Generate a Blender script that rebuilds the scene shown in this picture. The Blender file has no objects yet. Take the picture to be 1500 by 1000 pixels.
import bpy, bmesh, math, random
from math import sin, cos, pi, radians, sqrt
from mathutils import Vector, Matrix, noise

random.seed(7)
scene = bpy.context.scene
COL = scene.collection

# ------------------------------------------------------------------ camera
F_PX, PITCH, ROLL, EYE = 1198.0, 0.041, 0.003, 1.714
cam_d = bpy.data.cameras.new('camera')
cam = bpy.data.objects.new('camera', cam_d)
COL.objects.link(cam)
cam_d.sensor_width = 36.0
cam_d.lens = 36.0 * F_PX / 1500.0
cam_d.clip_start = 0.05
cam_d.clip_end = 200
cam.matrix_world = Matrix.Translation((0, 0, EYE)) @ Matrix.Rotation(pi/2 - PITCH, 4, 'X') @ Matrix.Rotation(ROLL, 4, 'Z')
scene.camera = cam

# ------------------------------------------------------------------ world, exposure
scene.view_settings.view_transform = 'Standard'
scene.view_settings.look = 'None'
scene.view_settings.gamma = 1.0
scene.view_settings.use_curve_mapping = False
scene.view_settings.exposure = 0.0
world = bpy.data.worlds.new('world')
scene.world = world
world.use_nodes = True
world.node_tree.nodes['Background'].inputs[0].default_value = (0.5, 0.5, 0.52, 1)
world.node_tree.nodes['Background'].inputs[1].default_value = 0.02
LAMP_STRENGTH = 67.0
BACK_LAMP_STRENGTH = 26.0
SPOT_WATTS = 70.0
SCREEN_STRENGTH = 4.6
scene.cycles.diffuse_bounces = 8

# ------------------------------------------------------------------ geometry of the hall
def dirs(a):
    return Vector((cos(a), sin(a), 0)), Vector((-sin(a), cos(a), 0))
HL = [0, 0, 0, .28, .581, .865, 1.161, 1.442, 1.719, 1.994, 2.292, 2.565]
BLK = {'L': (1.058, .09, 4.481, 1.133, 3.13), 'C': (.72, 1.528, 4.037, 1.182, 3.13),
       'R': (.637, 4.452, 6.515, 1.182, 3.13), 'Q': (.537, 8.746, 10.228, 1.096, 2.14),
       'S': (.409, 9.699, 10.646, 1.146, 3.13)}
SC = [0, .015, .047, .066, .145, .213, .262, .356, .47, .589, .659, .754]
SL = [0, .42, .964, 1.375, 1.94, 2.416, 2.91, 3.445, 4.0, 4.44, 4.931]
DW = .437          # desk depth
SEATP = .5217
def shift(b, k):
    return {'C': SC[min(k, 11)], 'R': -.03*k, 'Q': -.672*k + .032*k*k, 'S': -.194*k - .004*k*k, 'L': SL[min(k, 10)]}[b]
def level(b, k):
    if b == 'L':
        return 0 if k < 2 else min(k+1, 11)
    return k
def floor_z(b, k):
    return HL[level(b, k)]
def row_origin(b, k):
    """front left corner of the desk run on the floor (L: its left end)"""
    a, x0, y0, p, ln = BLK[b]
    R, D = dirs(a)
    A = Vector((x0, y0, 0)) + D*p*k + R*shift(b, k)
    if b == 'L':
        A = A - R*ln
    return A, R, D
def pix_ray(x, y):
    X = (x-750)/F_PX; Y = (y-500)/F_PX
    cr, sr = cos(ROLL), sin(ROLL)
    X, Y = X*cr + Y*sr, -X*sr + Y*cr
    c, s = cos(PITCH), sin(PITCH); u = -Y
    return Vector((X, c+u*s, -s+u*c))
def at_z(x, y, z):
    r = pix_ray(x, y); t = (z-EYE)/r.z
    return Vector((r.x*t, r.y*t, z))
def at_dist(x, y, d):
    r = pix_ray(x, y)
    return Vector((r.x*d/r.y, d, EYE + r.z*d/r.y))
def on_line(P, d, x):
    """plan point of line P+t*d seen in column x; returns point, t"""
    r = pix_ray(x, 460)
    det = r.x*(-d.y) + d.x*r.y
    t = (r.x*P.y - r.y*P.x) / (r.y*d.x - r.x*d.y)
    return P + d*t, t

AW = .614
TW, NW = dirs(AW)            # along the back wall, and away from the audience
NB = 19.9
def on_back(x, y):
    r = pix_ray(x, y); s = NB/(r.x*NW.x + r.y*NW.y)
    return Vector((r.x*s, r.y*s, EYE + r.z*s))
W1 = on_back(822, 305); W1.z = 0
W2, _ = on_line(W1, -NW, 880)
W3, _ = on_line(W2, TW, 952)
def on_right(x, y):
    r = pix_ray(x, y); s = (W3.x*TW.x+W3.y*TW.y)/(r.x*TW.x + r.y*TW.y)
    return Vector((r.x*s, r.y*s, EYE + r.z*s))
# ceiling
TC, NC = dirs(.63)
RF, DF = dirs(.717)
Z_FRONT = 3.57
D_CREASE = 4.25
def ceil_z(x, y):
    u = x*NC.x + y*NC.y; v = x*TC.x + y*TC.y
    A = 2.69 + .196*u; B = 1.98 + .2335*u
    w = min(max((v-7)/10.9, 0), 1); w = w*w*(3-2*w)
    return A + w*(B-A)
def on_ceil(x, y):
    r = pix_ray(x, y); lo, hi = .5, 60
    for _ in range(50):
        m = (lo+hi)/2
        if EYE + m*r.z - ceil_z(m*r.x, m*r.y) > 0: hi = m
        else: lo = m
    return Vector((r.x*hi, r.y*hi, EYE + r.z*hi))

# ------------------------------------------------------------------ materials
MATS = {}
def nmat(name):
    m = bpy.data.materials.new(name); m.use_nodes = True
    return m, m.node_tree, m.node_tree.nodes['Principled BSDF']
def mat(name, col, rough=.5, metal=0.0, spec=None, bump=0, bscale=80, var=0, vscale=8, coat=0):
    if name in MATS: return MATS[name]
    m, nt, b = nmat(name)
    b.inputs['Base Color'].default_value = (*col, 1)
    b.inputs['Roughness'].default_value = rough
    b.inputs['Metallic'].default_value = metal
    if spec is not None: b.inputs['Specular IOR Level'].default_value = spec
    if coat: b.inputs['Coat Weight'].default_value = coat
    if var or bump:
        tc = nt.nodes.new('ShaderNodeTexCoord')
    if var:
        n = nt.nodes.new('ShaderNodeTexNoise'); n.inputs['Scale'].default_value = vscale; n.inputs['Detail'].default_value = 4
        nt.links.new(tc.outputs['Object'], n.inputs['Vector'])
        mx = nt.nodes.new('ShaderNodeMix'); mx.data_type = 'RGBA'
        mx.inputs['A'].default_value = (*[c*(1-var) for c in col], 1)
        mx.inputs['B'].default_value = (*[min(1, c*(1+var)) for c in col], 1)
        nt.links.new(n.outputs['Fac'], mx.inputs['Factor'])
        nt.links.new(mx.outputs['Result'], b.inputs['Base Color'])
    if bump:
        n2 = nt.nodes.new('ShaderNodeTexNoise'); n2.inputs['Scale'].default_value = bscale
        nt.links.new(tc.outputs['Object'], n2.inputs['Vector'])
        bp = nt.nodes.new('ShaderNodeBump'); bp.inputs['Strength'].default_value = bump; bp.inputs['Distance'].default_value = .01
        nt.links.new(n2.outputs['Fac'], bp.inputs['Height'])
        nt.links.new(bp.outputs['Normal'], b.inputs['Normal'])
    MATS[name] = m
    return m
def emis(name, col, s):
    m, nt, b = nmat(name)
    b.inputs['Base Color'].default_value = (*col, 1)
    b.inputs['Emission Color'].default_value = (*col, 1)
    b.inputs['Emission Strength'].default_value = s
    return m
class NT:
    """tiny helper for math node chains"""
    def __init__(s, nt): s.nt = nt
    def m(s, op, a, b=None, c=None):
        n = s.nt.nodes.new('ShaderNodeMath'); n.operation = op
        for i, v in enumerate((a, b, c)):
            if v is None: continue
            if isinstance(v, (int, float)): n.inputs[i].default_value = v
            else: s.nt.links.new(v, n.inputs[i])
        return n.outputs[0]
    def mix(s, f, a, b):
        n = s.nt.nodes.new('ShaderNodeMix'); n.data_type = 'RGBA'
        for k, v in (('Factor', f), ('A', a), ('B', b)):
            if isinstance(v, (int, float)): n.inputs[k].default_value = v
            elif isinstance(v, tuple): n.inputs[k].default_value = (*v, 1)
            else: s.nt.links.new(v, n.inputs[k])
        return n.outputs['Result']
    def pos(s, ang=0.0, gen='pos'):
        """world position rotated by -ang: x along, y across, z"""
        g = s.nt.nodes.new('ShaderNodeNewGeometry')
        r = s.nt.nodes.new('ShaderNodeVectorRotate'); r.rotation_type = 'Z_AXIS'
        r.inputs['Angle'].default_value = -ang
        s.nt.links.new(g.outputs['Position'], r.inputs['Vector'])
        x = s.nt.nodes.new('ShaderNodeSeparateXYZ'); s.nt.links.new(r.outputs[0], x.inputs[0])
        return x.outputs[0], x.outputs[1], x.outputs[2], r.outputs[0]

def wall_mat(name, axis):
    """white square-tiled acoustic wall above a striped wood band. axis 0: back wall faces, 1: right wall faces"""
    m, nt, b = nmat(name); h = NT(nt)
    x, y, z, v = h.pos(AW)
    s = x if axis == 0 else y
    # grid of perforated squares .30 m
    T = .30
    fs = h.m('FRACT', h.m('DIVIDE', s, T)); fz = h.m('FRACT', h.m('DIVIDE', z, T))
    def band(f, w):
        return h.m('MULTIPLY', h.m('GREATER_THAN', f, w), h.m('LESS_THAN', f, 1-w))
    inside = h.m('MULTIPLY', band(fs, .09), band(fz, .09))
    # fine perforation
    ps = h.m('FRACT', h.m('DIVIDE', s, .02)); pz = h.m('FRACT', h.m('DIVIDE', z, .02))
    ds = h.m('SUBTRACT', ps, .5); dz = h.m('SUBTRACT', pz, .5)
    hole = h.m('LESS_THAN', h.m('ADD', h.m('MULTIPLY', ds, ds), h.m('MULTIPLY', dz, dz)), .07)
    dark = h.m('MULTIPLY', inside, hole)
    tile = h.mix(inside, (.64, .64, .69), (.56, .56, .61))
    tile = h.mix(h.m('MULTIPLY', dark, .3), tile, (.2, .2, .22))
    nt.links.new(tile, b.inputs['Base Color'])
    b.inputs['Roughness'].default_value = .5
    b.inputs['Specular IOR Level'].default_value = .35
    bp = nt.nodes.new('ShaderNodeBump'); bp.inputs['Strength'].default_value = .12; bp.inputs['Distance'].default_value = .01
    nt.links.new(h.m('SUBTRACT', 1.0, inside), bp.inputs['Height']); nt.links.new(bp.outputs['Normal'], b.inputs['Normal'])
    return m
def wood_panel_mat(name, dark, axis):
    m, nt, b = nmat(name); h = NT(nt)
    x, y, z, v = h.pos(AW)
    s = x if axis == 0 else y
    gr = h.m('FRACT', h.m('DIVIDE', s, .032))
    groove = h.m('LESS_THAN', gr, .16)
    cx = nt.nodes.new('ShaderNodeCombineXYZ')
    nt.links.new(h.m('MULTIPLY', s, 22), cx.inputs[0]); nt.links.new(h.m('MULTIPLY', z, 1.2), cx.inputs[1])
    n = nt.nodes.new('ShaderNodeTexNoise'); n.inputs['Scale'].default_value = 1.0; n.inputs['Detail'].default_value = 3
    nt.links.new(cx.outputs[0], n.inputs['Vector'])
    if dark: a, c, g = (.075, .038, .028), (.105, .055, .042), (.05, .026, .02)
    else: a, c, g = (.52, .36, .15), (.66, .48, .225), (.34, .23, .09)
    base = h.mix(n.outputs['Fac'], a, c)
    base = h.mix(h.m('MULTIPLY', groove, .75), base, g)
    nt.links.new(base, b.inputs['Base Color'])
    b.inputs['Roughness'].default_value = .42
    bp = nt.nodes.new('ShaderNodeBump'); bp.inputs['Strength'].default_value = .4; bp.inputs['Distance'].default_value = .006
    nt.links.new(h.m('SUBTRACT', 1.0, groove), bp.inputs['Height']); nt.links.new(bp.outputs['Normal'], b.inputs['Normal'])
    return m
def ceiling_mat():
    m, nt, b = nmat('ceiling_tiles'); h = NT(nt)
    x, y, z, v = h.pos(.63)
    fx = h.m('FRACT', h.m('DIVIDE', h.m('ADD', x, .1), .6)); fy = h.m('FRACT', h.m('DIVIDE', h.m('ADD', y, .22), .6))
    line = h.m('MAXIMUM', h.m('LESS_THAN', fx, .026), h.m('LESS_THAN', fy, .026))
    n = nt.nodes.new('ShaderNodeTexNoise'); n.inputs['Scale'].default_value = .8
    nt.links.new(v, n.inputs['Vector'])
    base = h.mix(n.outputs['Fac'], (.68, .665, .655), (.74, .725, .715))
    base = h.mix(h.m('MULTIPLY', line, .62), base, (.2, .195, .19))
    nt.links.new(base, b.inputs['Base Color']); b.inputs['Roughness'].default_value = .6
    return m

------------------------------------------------

What to work on → Please reproduce exactly the lines above, beginning with the first and ending with the line that contains "scene.camera = cam", and include nothing outside that range.

Task answer →
Generate a Blender script that rebuilds the scene shown in this picture. The Blender file has no objects yet. Take the picture to be 1500 by 1000 pixels.
import bpy, bmesh, math, random
from math import sin, cos, pi, radians, sqrt
from mathutils import Vector, Matrix, noise

random.seed(7)
scene = bpy.context.scene
COL = scene.collection

# ------------------------------------------------------------------ camera
F_PX, PITCH, ROLL, EYE = 1198.0, 0.041, 0.003, 1.714
cam_d = bpy.data.cameras.new('camera')
cam = bpy.data.objects.new('camera', cam_d)
COL.objects.link(cam)
cam_d.sensor_width = 36.0
cam_d.lens = 36.0 * F_PX / 1500.0
cam_d.clip_start = 0.05
cam_d.clip_end = 200
cam.matrix_world = Matrix.Translation((0, 0, EYE)) @ Matrix.Rotation(pi/2 - PITCH, 4, 'X') @ Matrix.Rotation(ROLL, 4, 'Z')
scene.camera = cam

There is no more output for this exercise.